The dollar has fallen sharply recently as investors have cheered signs that the U.S. Federal Reserve is considering slowing down its aggressive rate hikes in December.
The euro on Thursday peaked at a more than one-month high of $1.0094 before reversing course.
It was last down 0.13% at $1.0066 ahead of the ECB’s decision. The central bank is expected to raise its deposit rate by 75 basis points (bps) to 1.5%, a 13-year high. It is also likely to reel in a key subsidy to commercial banks.
“I think that a bit of profit-taking at this level is not unheard of,” said Alvin Tan, head of Asia FX strategy at RBC Capital Markets. “Since Monday, the euro-dollar has gone up around 2.2%, so we’ve had quite a big move in the dollar over the last two days.”
Against a basket of currencies, the dollar was up 0.16% to 109.73, rebounding after falling to a one-month low of 109.53 earlier on Thursday. Sterling fell 0.27% to $1.1596.
Tan said technical factors might have driven the move lower in Japan’s yen. He said traders had likely placed orders to buy the yen if it strengthened through the 146 level, which it did on Thursday.
It was last up 0.52% against the dollar at 145.67. Trading has been volatile after suspected interventions by the government on Friday and Monday.
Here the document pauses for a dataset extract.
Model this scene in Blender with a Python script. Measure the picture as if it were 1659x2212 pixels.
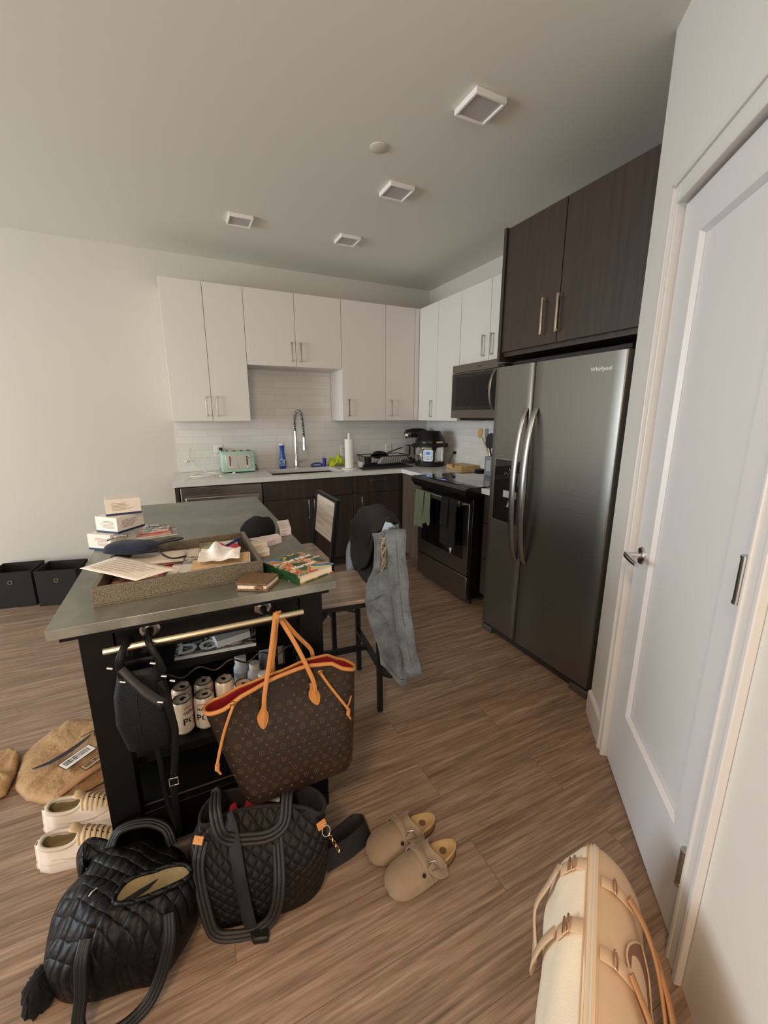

Markets are still expecting another 75 bps rate hike from the Fed next week, although many investors expect a smaller increase in December.
Housing data released this week showed that U.S. single-family home prices sank in August, providing evidence that the Fed’s hikes are slowing the economy.
The Bank of Canada announced a smaller-than-expected interest rate hike of 50 bps overnight.
The Canadian dollar last traded 0.1% lower at 1.3566 per U.S. dollar.
Despite signs that the Fed may soon slow down, many analysts expect the dollar’s rebound to pick up pace.
“Fundamentally, there are factors that are still favouring the U.S. dollar: rate differentials, the fact that the Fed still has more work to do,” said Rodrigo Catril, senior currency strategist at National Australia Bank.
The Aussie dollar slipped 0.18% to $0.6483 as a red-hot inflation print stoked pressure for more aggressive rate hikes by the Reserve Bank of Australia.